Kelly's Early Years Reminiscent Of Huggins'
This week, three old buds I wrote sports with at The University of Cincinnati's The News Record many years ago are contributing guest posts to One Great Season. Today's update is from Lee Gerowitz, who now lives in New York and is a senior producer for Howard TV On Demand, which is Howard Stern's totally uncensored on-demand channel.
By LEE GEROWITZ
Special to One Great Season
CINCINNATI -- There were two significant arrivals on the University of Cincinnati campus in 1989.
First and foremost was the arrival of yours truly. I would spend five glorious years at UC before graduating in 1994.

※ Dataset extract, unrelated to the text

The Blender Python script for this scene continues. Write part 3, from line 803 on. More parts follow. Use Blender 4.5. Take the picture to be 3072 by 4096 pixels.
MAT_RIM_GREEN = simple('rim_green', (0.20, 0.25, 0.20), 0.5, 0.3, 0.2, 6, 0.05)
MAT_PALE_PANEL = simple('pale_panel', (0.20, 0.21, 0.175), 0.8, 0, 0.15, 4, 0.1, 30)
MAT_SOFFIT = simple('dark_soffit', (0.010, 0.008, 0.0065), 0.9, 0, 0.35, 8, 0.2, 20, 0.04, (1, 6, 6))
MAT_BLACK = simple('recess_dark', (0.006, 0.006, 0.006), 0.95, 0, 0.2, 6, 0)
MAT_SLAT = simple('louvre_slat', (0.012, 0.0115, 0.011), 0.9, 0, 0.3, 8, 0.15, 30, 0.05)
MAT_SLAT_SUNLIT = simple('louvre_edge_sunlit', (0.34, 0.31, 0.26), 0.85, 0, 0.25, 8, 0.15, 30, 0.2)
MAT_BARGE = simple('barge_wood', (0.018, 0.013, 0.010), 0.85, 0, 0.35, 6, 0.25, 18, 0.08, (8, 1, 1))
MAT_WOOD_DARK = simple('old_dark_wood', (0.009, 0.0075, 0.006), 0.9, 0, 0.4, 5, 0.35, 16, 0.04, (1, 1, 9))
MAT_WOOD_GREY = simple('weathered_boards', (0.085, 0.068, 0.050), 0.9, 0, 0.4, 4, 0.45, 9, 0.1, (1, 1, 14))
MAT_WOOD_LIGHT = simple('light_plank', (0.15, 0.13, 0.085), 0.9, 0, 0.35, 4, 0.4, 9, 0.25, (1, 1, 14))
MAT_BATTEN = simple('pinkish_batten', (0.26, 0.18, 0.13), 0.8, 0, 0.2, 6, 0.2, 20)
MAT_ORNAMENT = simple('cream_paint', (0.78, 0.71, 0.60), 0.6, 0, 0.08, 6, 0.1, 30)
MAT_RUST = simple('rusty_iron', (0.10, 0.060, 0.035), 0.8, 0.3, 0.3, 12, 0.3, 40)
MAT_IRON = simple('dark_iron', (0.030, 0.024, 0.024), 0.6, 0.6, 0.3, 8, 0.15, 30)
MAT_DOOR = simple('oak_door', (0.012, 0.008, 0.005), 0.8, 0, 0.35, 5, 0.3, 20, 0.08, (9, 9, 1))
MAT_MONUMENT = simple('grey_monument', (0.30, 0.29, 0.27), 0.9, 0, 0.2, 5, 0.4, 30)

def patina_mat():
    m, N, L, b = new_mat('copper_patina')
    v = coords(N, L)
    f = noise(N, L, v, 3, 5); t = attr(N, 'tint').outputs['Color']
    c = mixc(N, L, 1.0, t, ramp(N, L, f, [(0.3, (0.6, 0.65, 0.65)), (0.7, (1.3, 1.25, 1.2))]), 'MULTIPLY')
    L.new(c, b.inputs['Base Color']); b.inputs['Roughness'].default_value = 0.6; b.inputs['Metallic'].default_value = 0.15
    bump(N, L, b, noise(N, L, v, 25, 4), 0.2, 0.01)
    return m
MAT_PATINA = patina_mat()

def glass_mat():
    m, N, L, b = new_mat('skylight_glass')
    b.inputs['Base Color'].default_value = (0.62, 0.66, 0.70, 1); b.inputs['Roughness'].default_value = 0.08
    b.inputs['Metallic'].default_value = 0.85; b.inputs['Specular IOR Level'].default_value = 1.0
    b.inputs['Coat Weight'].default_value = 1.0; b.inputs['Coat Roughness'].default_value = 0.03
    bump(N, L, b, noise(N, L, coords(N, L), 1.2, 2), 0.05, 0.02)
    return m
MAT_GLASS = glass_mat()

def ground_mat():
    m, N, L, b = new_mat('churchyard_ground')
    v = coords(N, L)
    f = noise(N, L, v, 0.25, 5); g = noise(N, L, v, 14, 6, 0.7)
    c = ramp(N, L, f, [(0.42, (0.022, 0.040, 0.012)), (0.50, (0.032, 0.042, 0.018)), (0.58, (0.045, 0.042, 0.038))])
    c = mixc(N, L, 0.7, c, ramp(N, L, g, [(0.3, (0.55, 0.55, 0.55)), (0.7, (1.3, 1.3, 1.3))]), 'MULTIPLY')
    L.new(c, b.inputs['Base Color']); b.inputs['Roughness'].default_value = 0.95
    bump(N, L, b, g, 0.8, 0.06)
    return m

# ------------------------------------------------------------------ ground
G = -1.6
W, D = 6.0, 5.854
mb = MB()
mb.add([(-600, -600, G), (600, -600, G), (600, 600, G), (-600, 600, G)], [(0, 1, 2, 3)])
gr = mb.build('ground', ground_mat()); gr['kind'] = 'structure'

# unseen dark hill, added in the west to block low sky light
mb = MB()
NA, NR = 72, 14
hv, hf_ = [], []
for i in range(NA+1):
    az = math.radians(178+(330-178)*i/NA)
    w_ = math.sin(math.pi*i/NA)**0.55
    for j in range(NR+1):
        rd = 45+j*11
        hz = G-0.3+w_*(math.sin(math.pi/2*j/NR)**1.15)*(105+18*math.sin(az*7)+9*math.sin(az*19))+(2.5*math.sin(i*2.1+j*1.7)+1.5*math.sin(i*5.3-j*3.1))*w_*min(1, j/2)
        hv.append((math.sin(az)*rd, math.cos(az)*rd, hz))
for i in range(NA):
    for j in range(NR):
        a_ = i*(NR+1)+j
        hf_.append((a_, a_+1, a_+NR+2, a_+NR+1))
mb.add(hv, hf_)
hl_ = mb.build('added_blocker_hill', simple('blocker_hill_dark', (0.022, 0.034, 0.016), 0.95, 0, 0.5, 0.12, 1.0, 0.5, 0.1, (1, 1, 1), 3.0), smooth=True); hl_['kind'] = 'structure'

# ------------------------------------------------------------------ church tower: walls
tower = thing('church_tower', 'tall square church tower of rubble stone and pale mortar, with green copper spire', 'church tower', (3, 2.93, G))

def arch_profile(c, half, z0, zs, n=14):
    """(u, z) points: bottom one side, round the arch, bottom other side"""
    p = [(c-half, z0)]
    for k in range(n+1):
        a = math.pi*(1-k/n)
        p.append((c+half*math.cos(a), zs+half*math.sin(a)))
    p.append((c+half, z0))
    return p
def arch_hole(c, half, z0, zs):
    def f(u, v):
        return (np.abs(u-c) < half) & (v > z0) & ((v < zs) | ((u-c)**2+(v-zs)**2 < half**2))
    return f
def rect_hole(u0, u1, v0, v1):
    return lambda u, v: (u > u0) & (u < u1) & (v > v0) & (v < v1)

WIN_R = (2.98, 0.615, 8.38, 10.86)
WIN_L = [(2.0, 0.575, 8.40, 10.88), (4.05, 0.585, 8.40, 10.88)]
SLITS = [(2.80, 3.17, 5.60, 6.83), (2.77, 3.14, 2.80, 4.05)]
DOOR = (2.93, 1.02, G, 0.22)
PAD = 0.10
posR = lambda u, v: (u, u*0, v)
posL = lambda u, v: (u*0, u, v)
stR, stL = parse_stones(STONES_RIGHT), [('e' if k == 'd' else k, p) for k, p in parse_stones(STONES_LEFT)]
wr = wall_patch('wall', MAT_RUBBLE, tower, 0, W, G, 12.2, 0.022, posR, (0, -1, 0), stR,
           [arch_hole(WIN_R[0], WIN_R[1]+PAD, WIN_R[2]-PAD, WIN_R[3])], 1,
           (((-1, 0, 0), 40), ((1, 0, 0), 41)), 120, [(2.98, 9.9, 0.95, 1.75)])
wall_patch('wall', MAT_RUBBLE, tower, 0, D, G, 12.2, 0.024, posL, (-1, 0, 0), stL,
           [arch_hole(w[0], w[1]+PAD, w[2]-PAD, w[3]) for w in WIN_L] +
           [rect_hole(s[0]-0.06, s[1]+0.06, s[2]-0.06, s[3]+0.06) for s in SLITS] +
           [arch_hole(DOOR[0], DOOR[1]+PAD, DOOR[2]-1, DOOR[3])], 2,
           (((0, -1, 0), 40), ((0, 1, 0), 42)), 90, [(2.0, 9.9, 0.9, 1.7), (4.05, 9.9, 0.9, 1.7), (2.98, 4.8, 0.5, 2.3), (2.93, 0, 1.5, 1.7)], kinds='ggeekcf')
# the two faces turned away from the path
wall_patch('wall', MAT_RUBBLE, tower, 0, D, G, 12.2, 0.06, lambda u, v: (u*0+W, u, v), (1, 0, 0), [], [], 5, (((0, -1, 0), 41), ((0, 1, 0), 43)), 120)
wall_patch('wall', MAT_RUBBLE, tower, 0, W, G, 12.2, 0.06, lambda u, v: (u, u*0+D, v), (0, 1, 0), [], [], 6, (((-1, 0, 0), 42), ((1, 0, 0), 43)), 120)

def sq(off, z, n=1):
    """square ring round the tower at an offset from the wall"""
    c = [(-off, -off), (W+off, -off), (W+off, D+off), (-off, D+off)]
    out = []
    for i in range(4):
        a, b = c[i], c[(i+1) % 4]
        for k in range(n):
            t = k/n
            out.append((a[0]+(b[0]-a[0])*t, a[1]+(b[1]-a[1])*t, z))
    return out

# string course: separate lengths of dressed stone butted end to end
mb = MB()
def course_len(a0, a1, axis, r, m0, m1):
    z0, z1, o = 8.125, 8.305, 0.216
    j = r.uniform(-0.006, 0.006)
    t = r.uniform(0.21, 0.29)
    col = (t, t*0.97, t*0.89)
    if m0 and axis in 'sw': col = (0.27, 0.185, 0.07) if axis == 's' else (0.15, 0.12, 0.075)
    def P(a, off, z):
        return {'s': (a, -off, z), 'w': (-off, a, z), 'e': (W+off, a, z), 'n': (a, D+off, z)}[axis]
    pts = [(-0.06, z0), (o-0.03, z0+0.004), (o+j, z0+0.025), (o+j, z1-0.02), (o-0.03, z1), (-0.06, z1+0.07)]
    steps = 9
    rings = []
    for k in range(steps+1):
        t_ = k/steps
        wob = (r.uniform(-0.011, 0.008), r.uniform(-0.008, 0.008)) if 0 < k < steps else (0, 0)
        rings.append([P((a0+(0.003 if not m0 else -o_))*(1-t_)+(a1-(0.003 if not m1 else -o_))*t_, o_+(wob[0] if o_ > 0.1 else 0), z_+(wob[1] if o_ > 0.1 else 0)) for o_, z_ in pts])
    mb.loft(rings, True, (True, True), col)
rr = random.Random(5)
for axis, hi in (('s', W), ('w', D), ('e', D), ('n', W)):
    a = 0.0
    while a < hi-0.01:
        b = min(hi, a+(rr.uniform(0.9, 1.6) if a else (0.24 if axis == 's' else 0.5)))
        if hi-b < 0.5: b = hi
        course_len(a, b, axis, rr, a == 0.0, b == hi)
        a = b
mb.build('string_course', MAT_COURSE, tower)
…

Overshadowing my grand entrance onto the Clifton campus was the arrival of some up-and-coming basketball coach named Bob Huggins. Huggins wouldn't leave UC until August 2005. And as we all know, he didn't exactly graduate from UC -- but let's not beat a dead horse, right? (My apologies to Art Long, whose name you should Google along with "horse" in case you don't know).
Bob Huggins put Cincinnati Bearcats basketball -- heck, even the entire university -- back on the map. Some would argue, based on the program's downfall that followed his departure, that he also wiped them off of it.
Twenty years after his arrival, the Bearcats have re-emerged, but this time via the gridiron, courtesy of football coach Brian Kelly.
It's unlikely, but not entirely impossible, that Kelly will spend 15 years coaching his version of the Bearcats. Yet, when you look at the beginning of both Huggins' and Kelly's tenures at UC, there are clear parallels.
Before UC, both men had great success at smaller schools. Huggins compiled a 71-26 record (including a 30-0 regular-season mark in 1982-83) at Walsh University before heading to Akron, a Mid-American Conference school. Kelly won two national championships at Grand Valley State University in 2002 and 2003 before heading to Central Michigan, also a MAC school.
In five seasons at Akron, Huggins compiled a 97-46 record, reaching the post-season three times, including a 1985-86 trip to the NCAA tournament. His first squad, the 1984-85 team, went 12-14. The following season the team went 22-8.
In 2004, Kelly's first CMU team went 4-7. The next season, the Chippewas went 6-5, the program's first winning season in seven years. In 2006, his final season at CMU, he went 9-4, won the MAC title and played in the Motor City Bowl.
Then came their arrivals in Clifton. Both men were brash and outspoken. Huggins challenged, well, everybody, while Kelly targeted the local media for their lack of coverage of his program.
Huggins took over a once-proud basketball program that hadn't reached the NCAA tournament since 1977. A once-proud program boasting legends such as Oscar Robertson and national championships in 1961 and 1962. Huggins had inherited a program that had lost its identity, thanks to the pathetic 70-100 record accumulated during the Tony Yates era. To say the Bearcats established a new identity under Huggins is an understatement. Bottom line: during the 1991-92 season, just his third at UC, Huggins would begin a string of 14 consecutive NCAA appearances by storming into the Final Four.
Mark Dantonio, who left to coach Michigan State University in 2006, was Mother Theresa compared to Yates, leaving the UC football program in much better shape for Kelly than Yates did for Huggins. Despite this, Dantonio was a straight-laced, defensive-minded coach who preferred smash-mouth football. In short, some would label his style of play as boring.
Kelly, upon arrival, ripped that scheme to shreds and installed a fast-paced, and more important, fan-friendly spread offense. In his first full season with the Bearcats, Kelly won 10 games, a feat the program hadn't accomplished since 1949. The following season, Kelly won 11 games and his second consecutive Big East Coach of the Year Award by reaching what some believe is college football's equivalent to the Final Four - a BCS bowl berth (in the Orange Bowl).
Which brings us back to Bob Huggins and that magical third season.
This is also Brian Kelly's third season. Entering this weekend's Homecoming game versus rival Louisville, the Bearcats are sitting pretty (despite Tony Pike's injury) with a 6-0 record and No. 5 ranking. Another Big East title and BCS bowl berth appear to be within reach. So does an undefeated season.
And dare we say, a potential slot in a national championship game?
One thing's for sure -- just like Huggins and his 1991-92 Final Four squad -- a campus, as well as a nation, is staying tuned.